Bertrand : « J’ai été entrainé à l’hypnose et à l’autohypnose en 1992 dans l’anticipation de la première course en ballon transatlantique qui consistait en 5 jours et 5 nuits au-dessus de l’Atlantique dans une minuscule capsule. J’utilise toutes ces techniques lorsque je vole à bord du Solar Impulse. Les premiers entraînements ont pris place à bord d’un simulateur avec des tests de vigilance montrant une stabilité totale de mes performances et de ma concentration. L’hypnose est basée sur des techniques de dissociation : une part de vous-même devient autonome et vous permet d’observer la seconde part de vous vivant une expérience. Dans le cas des phases de repos, la méthode consiste à dissocier l’esprit du corps. Le corps peut alors se régénérer dans une relaxation très profonde tout en maintenant le cerveau suffisamment en alerte pour vérifier les instruments et suivre le déroulé des événements durant le vol ».

Avec la Fondation Solar Impulse, vous avez récemment lancé le challenge des #1000solutions avec la création du label « Solar Impulse Efficient Solution ». Pouvez-vous nous en dire plus sur ce projet : comment est-il né ? Quels sont ses objectifs ?

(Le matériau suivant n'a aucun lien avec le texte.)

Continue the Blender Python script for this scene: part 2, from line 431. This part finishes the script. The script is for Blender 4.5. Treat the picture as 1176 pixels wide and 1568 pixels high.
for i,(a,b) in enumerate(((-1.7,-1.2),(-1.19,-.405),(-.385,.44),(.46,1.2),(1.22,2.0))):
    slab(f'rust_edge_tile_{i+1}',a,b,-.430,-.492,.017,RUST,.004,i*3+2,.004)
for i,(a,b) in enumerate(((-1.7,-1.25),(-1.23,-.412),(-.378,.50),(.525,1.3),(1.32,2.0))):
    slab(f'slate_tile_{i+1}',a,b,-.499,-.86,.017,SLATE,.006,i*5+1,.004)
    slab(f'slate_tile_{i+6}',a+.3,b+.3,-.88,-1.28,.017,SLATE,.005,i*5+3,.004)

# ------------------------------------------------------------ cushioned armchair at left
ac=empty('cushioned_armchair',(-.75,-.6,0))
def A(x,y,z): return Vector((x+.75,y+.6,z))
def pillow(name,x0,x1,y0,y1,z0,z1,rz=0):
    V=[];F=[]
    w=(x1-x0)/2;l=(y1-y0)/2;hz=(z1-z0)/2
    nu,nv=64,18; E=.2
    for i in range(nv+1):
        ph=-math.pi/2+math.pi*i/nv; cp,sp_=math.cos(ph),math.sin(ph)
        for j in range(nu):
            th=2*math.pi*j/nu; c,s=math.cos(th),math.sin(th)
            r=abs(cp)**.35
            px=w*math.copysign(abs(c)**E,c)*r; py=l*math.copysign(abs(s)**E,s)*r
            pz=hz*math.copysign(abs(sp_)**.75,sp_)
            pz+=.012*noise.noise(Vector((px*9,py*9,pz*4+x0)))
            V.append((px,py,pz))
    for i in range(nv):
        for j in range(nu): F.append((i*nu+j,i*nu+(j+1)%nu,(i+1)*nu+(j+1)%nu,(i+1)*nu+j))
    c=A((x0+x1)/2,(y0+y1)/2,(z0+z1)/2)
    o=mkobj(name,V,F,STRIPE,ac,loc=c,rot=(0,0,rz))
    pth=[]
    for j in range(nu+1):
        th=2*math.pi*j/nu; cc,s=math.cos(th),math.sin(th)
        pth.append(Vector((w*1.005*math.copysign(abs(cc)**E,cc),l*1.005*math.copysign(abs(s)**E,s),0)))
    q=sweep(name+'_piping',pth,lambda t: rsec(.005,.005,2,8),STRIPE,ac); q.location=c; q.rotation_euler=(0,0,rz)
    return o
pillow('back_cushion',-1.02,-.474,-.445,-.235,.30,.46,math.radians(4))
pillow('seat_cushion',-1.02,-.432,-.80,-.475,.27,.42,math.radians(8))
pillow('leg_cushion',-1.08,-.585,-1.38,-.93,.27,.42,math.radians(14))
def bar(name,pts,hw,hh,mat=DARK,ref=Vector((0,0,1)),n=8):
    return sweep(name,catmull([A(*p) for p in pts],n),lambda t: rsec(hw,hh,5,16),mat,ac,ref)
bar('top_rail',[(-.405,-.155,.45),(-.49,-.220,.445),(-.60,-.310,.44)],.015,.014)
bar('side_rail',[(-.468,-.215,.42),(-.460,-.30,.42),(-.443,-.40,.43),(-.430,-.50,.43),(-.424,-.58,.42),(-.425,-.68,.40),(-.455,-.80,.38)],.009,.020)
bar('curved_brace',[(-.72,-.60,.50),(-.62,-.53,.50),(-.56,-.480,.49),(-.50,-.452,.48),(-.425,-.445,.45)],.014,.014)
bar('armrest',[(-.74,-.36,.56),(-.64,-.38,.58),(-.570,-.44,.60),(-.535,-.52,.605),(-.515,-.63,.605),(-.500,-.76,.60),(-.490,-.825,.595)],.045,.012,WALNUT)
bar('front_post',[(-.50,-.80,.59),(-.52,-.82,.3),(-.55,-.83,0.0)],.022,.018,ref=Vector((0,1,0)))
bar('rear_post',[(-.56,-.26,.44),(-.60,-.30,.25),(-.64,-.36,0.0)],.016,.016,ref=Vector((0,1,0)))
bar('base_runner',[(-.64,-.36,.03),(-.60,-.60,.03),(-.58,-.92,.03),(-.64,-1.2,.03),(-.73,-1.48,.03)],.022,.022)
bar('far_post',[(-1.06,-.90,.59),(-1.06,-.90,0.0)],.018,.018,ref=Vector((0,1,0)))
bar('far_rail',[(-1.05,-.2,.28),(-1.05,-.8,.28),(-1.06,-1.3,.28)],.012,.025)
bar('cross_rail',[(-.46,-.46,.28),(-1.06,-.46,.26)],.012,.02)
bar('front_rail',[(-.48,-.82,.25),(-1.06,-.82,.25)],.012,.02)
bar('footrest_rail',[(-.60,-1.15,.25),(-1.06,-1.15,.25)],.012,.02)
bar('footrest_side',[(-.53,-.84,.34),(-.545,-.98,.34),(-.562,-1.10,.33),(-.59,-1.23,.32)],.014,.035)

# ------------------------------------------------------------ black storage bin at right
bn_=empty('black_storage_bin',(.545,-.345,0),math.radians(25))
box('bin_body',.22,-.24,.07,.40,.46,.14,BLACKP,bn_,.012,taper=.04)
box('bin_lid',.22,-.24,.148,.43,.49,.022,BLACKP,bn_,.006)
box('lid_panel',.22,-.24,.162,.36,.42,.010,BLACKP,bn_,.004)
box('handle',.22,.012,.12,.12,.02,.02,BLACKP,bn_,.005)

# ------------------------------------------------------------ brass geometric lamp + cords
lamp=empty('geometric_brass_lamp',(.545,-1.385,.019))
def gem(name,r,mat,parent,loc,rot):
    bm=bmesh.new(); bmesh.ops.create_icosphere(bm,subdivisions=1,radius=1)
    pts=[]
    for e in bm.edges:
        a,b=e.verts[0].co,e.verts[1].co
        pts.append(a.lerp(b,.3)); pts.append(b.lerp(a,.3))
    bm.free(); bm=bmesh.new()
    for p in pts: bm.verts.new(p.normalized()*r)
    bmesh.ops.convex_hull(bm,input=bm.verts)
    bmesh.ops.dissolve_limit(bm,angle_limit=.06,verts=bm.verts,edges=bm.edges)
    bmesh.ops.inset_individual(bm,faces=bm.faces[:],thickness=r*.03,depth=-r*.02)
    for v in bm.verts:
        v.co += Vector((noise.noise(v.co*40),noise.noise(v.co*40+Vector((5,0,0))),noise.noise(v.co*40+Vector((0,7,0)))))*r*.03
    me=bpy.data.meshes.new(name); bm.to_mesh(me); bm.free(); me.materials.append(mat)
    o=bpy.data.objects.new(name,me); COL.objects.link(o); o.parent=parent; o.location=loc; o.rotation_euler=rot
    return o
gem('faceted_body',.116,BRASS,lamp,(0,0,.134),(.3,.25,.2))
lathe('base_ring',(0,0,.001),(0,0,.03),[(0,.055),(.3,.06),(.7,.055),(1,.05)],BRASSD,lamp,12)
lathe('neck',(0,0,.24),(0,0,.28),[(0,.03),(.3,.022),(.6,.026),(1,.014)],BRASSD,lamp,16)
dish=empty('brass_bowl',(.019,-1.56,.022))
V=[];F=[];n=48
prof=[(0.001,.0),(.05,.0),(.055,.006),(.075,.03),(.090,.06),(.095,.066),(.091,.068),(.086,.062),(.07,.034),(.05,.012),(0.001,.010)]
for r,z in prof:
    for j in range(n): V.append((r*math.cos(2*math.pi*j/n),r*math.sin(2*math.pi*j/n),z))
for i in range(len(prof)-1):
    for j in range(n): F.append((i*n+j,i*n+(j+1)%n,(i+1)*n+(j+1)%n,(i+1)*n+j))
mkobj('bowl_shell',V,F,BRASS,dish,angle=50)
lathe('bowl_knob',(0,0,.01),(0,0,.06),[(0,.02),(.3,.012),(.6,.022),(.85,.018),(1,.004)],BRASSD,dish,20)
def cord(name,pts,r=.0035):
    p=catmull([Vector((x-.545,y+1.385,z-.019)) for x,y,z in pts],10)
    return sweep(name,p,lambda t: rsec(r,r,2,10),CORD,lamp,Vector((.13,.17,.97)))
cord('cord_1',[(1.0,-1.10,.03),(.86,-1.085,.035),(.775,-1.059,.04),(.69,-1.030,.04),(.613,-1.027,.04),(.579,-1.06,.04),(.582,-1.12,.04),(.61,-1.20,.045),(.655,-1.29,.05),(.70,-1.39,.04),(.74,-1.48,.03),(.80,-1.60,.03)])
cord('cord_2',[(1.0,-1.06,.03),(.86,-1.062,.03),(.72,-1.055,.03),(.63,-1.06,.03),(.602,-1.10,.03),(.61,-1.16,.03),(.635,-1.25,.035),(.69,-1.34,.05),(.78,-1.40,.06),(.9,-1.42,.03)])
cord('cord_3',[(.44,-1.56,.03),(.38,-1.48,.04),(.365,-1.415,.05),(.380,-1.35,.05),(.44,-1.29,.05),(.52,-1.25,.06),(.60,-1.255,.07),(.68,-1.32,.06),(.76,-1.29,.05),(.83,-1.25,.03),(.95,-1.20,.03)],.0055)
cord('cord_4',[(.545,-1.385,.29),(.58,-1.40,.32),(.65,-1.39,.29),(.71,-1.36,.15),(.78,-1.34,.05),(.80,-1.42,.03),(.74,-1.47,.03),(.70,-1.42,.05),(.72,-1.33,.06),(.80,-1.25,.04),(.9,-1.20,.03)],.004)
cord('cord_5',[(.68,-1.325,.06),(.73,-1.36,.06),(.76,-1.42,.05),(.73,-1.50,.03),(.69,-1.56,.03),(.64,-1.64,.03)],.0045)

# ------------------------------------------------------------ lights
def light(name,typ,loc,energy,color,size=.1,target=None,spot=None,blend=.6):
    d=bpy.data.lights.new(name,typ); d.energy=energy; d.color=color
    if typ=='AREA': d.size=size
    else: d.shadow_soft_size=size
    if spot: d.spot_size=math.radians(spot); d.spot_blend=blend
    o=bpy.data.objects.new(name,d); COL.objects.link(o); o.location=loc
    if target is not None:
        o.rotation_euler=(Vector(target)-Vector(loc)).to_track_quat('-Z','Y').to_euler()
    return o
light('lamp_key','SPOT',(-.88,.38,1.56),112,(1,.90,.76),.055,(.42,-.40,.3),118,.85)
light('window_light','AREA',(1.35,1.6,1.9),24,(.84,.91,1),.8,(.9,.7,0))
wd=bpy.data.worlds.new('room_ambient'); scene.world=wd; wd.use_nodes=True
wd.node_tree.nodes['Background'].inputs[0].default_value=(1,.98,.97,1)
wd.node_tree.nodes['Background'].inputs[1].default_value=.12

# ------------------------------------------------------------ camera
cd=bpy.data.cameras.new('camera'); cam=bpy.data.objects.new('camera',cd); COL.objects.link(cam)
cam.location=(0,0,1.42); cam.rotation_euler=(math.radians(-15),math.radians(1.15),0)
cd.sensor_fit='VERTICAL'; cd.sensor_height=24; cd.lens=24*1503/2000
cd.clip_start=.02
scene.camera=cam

Des milliers de solutions existent pouvant accroître la croissance économique tout en préservant la nature, mais elles sont souvent cachées dans les startups ou dans les laboratoires de recherche. Elles demeurent inconnues des dirigeants et ne sont pas implémentées au niveau industriel. Donc peu d’individus réalisent que tout le monde peut les utiliser et à quel point elles sont devenues rentables. Par conséquent, je me suis fixé un nouveau défi : sélectionner 1000 solutions propres, efficaces et rentables, puis les présenter aux dirigeants au sin des entreprises et des gouvernements autour du globe afin d’accélérer la transition vers une économie à zéro émission de carbone et durable.
J’ai commencé par lancer l’Alliance Mondiale pour les Solutions Efficaces qui rassemble les principaux acteurs dans le domaine des énergies propres dans le but de partager des connaissances, de créer des synergies et de bâtir des relations avec l’objectif final d’accélérer l’implémentation de solutions propres et profitables. Les Membres de l’Alliance Mondiale sont divisés en trois catégories principales : les innovateurs, développant de nouvelles solutions ; les investisseurs, à la recherche d’opportunités ; et les individus à la recherche de produits, de technologies ou de services qui peuvent les aider à effectuer une transition vers le développement durable. Nous avons déjà plus de 1000 membres et j’encourage chaque personne engagée à combattre le réchauffement climatique via les technologies propres à nous rejoindre.

Ce récent projet est porteur d’un message fort : les solutions écologiques peuvent également être économiques. Pensez-vous que mettre en avant la rentabilité de ces solutions permette de convaincre les gouvernements comme les entreprises ?

À chaque fois que j’aborde le sujet de la protection de l’environnement à des chefs d’État ou à des représentants du gouvernement, ils me répondent que c’est trop onéreux. Ce label représente un message fort à leur attention : des solutions existent et elles représentent la plus grande opportunité de marché de notre siècle. Une opportunité qui ne peut pas être manquée.